Stated goal:
Retype all of the listing exactly, passing over any picture you find.

Supplied data:
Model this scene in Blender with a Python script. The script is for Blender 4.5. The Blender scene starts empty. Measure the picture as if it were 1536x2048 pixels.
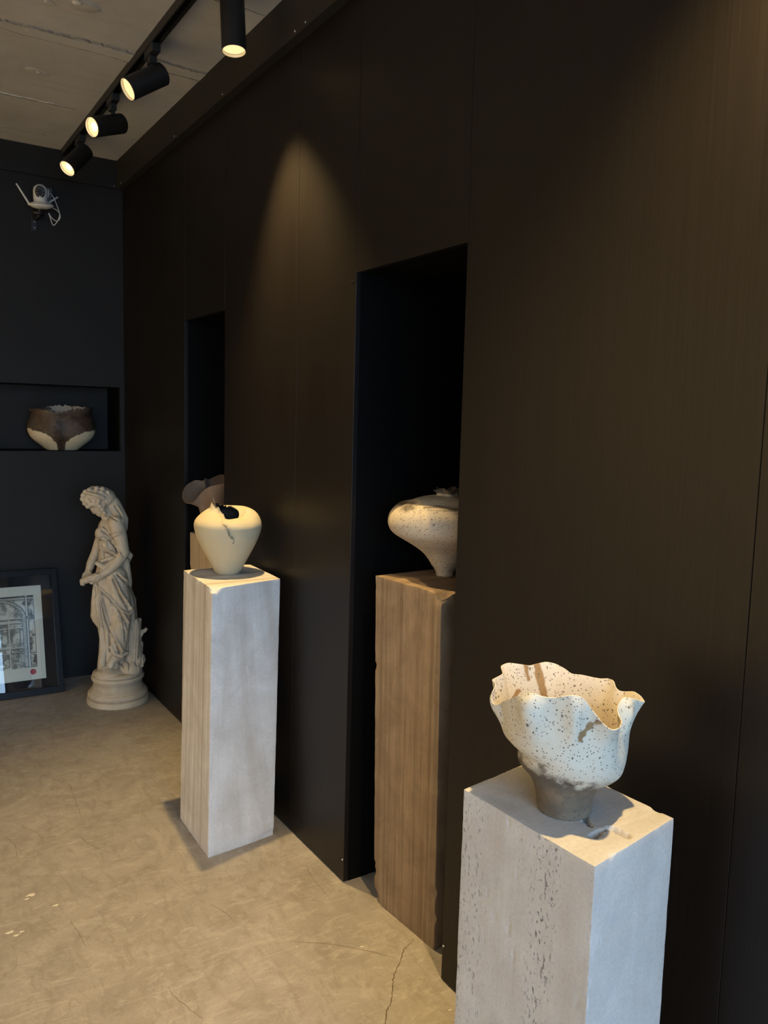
import bpy, bmesh, math, random
import numpy as np
from mathutils import Vector, Matrix

random.seed(7)
rng = np.random.default_rng(7)
scene = bpy.context.scene
col = scene.collection
PI = math.pi
CEIL = 2.988

# ------------------------------------------------------------------ camera
cam_d = bpy.data.cameras.new('camera'); cam = bpy.data.objects.new('camera', cam_d); col.objects.link(cam)
def cam_axes(yaw, pitch, roll):
    f = np.array([math.sin(yaw)*math.cos(pitch), math.cos(yaw)*math.cos(pitch), math.sin(pitch)])
    r = np.array([math.cos(yaw), -math.sin(yaw), 0.]); u = np.cross(r, f)
    c, s = math.cos(roll), math.sin(roll)
    return c*r+s*u, -s*r+c*u, f
r_, u_, f_ = cam_axes(math.radians(32.746), math.radians(-6.316), math.radians(1.503))
CAM = (-1.3106, -4.9092, 1.55)
cam.matrix_world = Matrix(((r_[0], u_[0], -f_[0], CAM[0]), (r_[1], u_[1], -f_[1], CAM[1]), (r_[2], u_[2], -f_[2], CAM[2]), (0, 0, 0, 1)))
cam_d.sensor_fit = 'VERTICAL'; cam_d.sensor_height = 36.0; cam_d.lens = 1622.56/2048*36.0
cam_d.clip_start = 0.02; cam_d.clip_end = 200
scene.camera = cam

# ------------------------------------------------------------------ sky, exposure
world = bpy.data.worlds.new('sky'); scene.world = world; world.use_nodes = True
wb = world.node_tree.nodes['Background']
wb.inputs['Color'].default_value = (0.46, 0.70, 1.0, 1); wb.inputs['Strength'].default_value = 10.5
scene.view_settings.view_transform = 'Standard'; scene.view_settings.look = 'None'
scene.view_settings.gamma = 1.0; scene.view_settings.use_curve_mapping = False
scene.view_settings.exposure = 0.0
scene.cycles.use_denoising = True
scene.cycles.max_bounces = 8; scene.cycles.diffuse_bounces = 5; scene.cycles.glossy_bounces = 3
scene.cycles.use_adaptive_sampling = True; scene.cycles.adaptive_threshold = 0.02
scene.cycles.transparent_max_bounces = 12
scene.cycles.sample_clamp_indirect = 6.0
WARM = (1.0, 0.69, 0.28)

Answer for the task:
Model this scene in Blender with a Python script. The script is for Blender 4.5. The Blender scene starts empty. Measure the picture as if it were 1536x2048 pixels.
import bpy, bmesh, math, random
import numpy as np
from mathutils import Vector, Matrix

random.seed(7)
rng = np.random.default_rng(7)
scene = bpy.context.scene
col = scene.collection
PI = math.pi
CEIL = 2.988

# ------------------------------------------------------------------ camera
cam_d = bpy.data.cameras.new('camera'); cam = bpy.data.objects.new('camera', cam_d); col.objects.link(cam)
def cam_axes(yaw, pitch, roll):
    f = np.array([math.sin(yaw)*math.cos(pitch), math.cos(yaw)*math.cos(pitch), math.sin(pitch)])
    r = np.array([math.cos(yaw), -math.sin(yaw), 0.]); u = np.cross(r, f)
    c, s = math.cos(roll), math.sin(roll)
    return c*r+s*u, -s*r+c*u, f
r_, u_, f_ = cam_axes(math.radians(32.746), math.radians(-6.316), math.radians(1.503))
CAM = (-1.3106, -4.9092, 1.55)
cam.matrix_world = Matrix(((r_[0], u_[0], -f_[0], CAM[0]), (r_[1], u_[1], -f_[1], CAM[1]), (r_[2], u_[2], -f_[2], CAM[2]), (0, 0, 0, 1)))
cam_d.sensor_fit = 'VERTICAL'; cam_d.sensor_height = 36.0; cam_d.lens = 1622.56/2048*36.0
cam_d.clip_start = 0.02; cam_d.clip_end = 200
scene.camera = cam

# ------------------------------------------------------------------ sky, exposure
world = bpy.data.worlds.new('sky'); scene.world = world; world.use_nodes = True
wb = world.node_tree.nodes['Background']
wb.inputs['Color'].default_value = (0.46, 0.70, 1.0, 1); wb.inputs['Strength'].default_value = 10.5
scene.view_settings.view_transform = 'Standard'; scene.view_settings.look = 'None'
scene.view_settings.gamma = 1.0; scene.view_settings.use_curve_mapping = False
scene.view_settings.exposure = 0.0
scene.cycles.use_denoising = True
scene.cycles.max_bounces = 8; scene.cycles.diffuse_bounces = 5; scene.cycles.glossy_bounces = 3
scene.cycles.use_adaptive_sampling = True; scene.cycles.adaptive_threshold = 0.02
scene.cycles.transparent_max_bounces = 12
scene.cycles.sample_clamp_indirect = 6.0
WARM = (1.0, 0.69, 0.28)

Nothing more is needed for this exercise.